In my attempt to define extreme community, I need to learn from people who have formed their lives around fostering collaboration in groups and organizations. That seems like the largest source of inertia – moving people from lip-service to actually working together to change things.
It’s not like this is a new idea. Local communities have had government for a long, long time. There have been local social institutions, too – schools, chambers of commerce, Kiwanis and Lions clubs, church parishes…
But many and probably most localities have lost much of their collaborative community spirit due to many factors in modern American culture, communications and commerce. The neighborhood that works together on projects year after year is rare indeed. So how do you revive and instill a spirit that has died? Or one that never existed?

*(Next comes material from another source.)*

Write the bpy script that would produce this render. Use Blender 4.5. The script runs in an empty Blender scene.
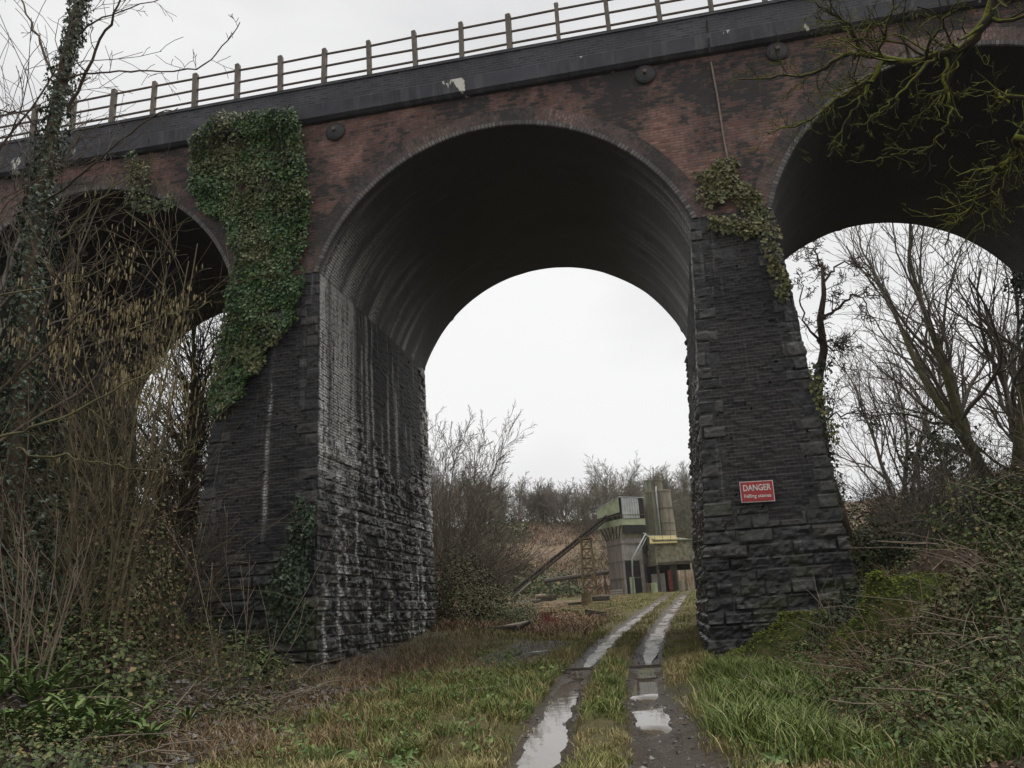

Tom Wolff now headlines his Tom Wolff Associates website with “Coalition Building for Healthy Communities.” They’re literally about that: they help communities become more healthy. That’s a big factor in building resilience, of course, and this may be a good focus for beginning to build the collaborative skills of extreme community. Everybody can agree on better local health, right? (Maybe not so on a national level.)

Tom Wolfe
There’s a quarterly newsletter, and a book I’m going to get and review: The Power of Collaborative Solutions: Six Principles and Effective Tools for Building Healthy Communities.

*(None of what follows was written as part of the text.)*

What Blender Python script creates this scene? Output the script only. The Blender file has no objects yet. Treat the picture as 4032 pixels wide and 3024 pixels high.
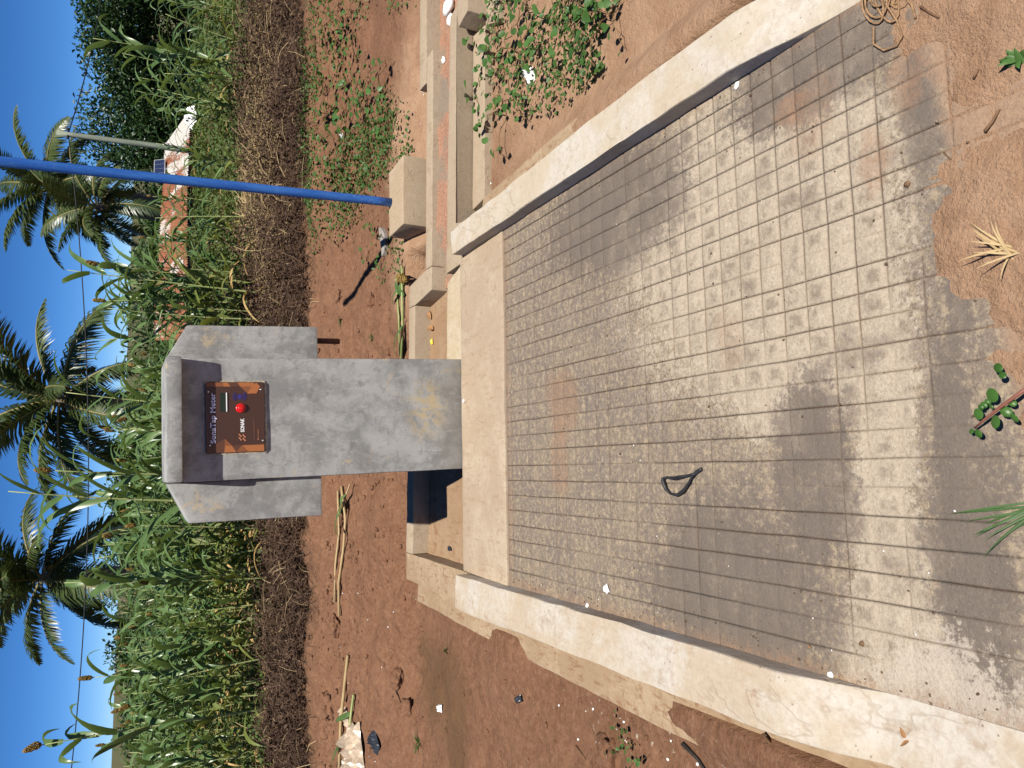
import bpy, bmesh, math, random
import numpy as np
from mathutils import Vector, Matrix, noise as mnoise
from math import sin, cos, tan, pi, radians as R

random.seed(7)
rng = np.random.default_rng(7)
SC = bpy.context.scene
COL = SC.collection

# ------------------------------------------------------------------ camera
# world: X across the paved apron, Y along it away from the camera, Z off the apron
CAM = Vector((0.0, 0.0, 1.6))
FWD = Vector((0.1082, 0.8847, -0.4536)).normalized()
RT = Vector((0.9938, -0.1038, 0.0346)); RT = (RT - FWD * RT.dot(FWD)).normalized()
UP = RT.cross(FWD).normalized()
cd = bpy.data.cameras.new('camera')
cd.sensor_fit = 'HORIZONTAL'; cd.sensor_width = 36.0; cd.lens = 36.0 * 3000.0 / 4032.0
cd.clip_start = 0.05; cd.clip_end = 3000
cam = bpy.data.objects.new('camera', cd); COL.objects.link(cam)
Xc, Yc, Zc = -UP, RT, -FWD            # the photograph was taken with the phone on its side
m = Matrix((( Xc.x, Yc.x, Zc.x, CAM.x), (Xc.y, Yc.y, Zc.y, CAM.y), (Xc.z, Yc.z, Zc.z, CAM.z), (0, 0, 0, 1)))
cam.matrix_world = m
SC.camera = cam

# ------------------------------------------------------------------ light
SUN_EL, SUN_AZ = R(64.0), R(9.5)      # sun high behind the camera, a little to the right
TO_SUN = Vector((sin(SUN_AZ) * cos(SUN_EL), -cos(SUN_AZ) * cos(SUN_EL), sin(SUN_EL)))
W = bpy.data.worlds.new('World'); SC.world = W; W.use_nodes = True
nt = W.node_tree
bg = nt.nodes['Background']
sky = nt.nodes.new('ShaderNodeTexSky')
sky.sky_type = 'NISHITA'; sky.sun_disc = False
sky.sun_elevation = SUN_EL; sky.sun_rotation = pi - SUN_AZ
sky.altitude = 8000; sky.air_density = 1.0; sky.dust_density = 0.0; sky.ozone_density = 7.0
bg.inputs['Strength'].default_value = 0.078
hs = nt.nodes.new('ShaderNodeHueSaturation'); hs.inputs['Saturation'].default_value = 1.13   # the phone's vivid colour
nt.links.new(sky.outputs[0], hs.inputs['Color']); nt.links.new(hs.outputs[0], bg.inputs[0])
sl = bpy.data.lights.new('sun', 'SUN'); sl.energy = 5.0; sl.angle = R(0.5); sl.color = (1.0, 0.95, 0.87)
so = bpy.data.objects.new('sun', sl); COL.objects.link(so)
so.rotation_mode = 'QUATERNION'; so.rotation_quaternion = TO_SUN.to_track_quat('Z', 'Y')
so.location = (2, -6, 12)
SC.view_settings.view_transform = 'Standard'; SC.view_settings.look = 'None'
SC.view_settings.gamma = 1.0; SC.view_settings.use_curve_mapping = False
SC.view_settings.exposure = 0.5
SC.render.engine = 'CYCLES'

# ------------------------------------------------------------------ helpers
def ray(x, y):                         # photo pixel on its 2212-wide copy -> direction
    x *= 1.8228; y *= 1.8228
    return FWD + RT * ((3024 - y - 1512) / 3000.0) - UP * ((x - 2016) / 3000.0)
def at_z(x, y, z=0.0):
    d = ray(x, y); return CAM + d * ((z - CAM.z) / d.z)
def at_y(x, y, t):
    d = ray(x, y); return CAM + d * (t / d.y)

def link(name, me, mats, parent=None):
    o = bpy.data.objects.new(name, me)
    COL.objects.link(o)
    if mats is not None:
        for mm in (mats if isinstance(mats, (list, tuple)) else [mats]):
            if me.materials.find(mm.name) < 0: me.materials.append(mm)
    if parent: o.parent = parent
    return o
def tag(o, label=None, cat=None, group=None, kind=None):
    if label: o['label'] = label
    if cat: o['category'] = cat
    if group: o['group'] = group
    if kind: o['kind'] = kind
    return o
def thing(name, loc, label, cat, group=None):
    o = bpy.data.objects.new(name, None); COL.objects.link(o)
    o.location = loc; o.empty_display_size = 0.1
    return tag(o, label, cat, group)
def dup(root, loc, rot, sc, label=None, group=None):
    r = root.copy(); COL.objects.link(r)
    r.location = loc; r.rotation_euler = rot; r.scale = (sc, sc, sc) if not isinstance(sc, tuple) else sc
    if label: r['label'] = label
    if group: r['group'] = group
    for ch in KIDS[root.name]:
        c = ch.copy(); COL.objects.link(c); c.parent = r
    return r
KIDS = {}
def reg(root, kids): KIDS[root.name] = list(kids)

class MB:
    """collects verts / faces / per-face material index"""
    def __init__(self): self.v = []; self.f = []; self.mi = []
    def add(self, verts, faces, mi=0):
        b = len(self.v); self.v.extend(verts)
        for f in faces: self.f.append([i + b for i in f]); self.mi.append(mi)
    def tube(self, pts, rad, n=6, mi=0, flat=1.0, cap=True):
        pts = [Vector(p) for p in pts]; k = len(pts)
        if not isinstance(rad, (list, tuple)): rad = [rad] * k
        vs = []
        ref = None
        for i, p in enumerate(pts):
            t = (pts[min(i + 1, k - 1)] - pts[max(i - 1, 0)])
            if t.length < 1e-9: t = Vector((0, 0, 1))
            t.normalize()
            if ref is None: ref = Vector((0, 0, 1)) if abs(t.z) < 0.9 else Vector((1, 0, 0))
            a = ref - t * ref.dot(t)
            if a.length < 1e-6: a = t.orthogonal()
            a.normalize(); b = t.cross(a); ref = a
            for j in range(n):
                an = 2 * pi * j / n
                vs.append(p + (a * cos(an) * flat + b * sin(an)) * rad[i])
        fs = []
        for i in range(k - 1):
            for j in range(n):
                fs.append([i * n + j, i * n + (j + 1) % n, (i + 1) * n + (j + 1) % n, (i + 1) * n + j])
        if cap:
            fs.append(list(range(n))[::-1]); fs.append([(k - 1) * n + j for j in range(n)])
        self.add(vs, fs, mi)
    def ribbon(self, pts, widths, side, mi=0, fold=0.0):
        """strap leaf: three verts across, folded along the midrib"""
        pts = [Vector(p) for p in pts]; vs = []; k = len(pts)
        for i, p in enumerate(pts):
            t = (pts[min(i + 1, k - 1)] - pts[max(i - 1, 0)]).normalized()
            s = Vector(side[i] if isinstance(side, list) else side); s = (s - t * s.dot(t))
            s = s.normalized() if s.length > 1e-6 else t.orthogonal().normalized()
            nn = s.cross(t)
            w = widths[i] * 0.5
            vs += [p - s * w + nn * w * fold, p, p + s * w + nn * w * fold]
        fs = []
        for i in range(k - 1):
            a = i * 3
            fs += [[a, a + 1, a + 4, a + 3], [a + 1, a + 2, a + 5, a + 4]]
        self.add(vs, fs, mi)
    def box(self, x0, x1, y0, y1, z0, z1, mi=0):
        self.add([(x0, y0, z0), (x1, y0, z0), (x1, y1, z0), (x0, y1, z0), (x0, y0, z1), (x1, y0, z1), (x1, y1, z1), (x0, y1, z1)],
                 [[0, 3, 2, 1], [4, 5, 6, 7], [0, 1, 5, 4], [1, 2, 6, 5], [2, 3, 7, 6], [3, 0, 4, 7]], mi)
    def mesh(self, name, smooth=True):
        me = bpy.data.meshes.new(name)
        me.from_pydata([tuple(v) for v in self.v], [], self.f)
        if any(self.mi): me.polygons.foreach_set('material_index', self.mi)
        if smooth: me.polygons.foreach_set('use_smooth', [True] * len(self.f))
        me.update()
        return me
    def build(self, name, mats, parent=None, smooth=True):
        return link(name, self.mesh(name, smooth), mats, parent)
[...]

These are Tom’s basic truths, as posted on his Philosophy page:
Collaborative processes are the key to addressing the critical challenges that confront our communities, our states and our nation in the new millennium. Through collaboration, individuals, organizations and communities become empowered to impact the world around them. Our work exemplifies the power of these processes.
And also this:
We are proud to offer the specialized tools and services that can help individual organizations and systems of coalitions work though the challenges of building and maintaining multi-sector collaborations. We aspire to bring greater joy and a deeper sense of spirit and purpose to those seeking to create healthy communities – places where we all want to live and raise our children.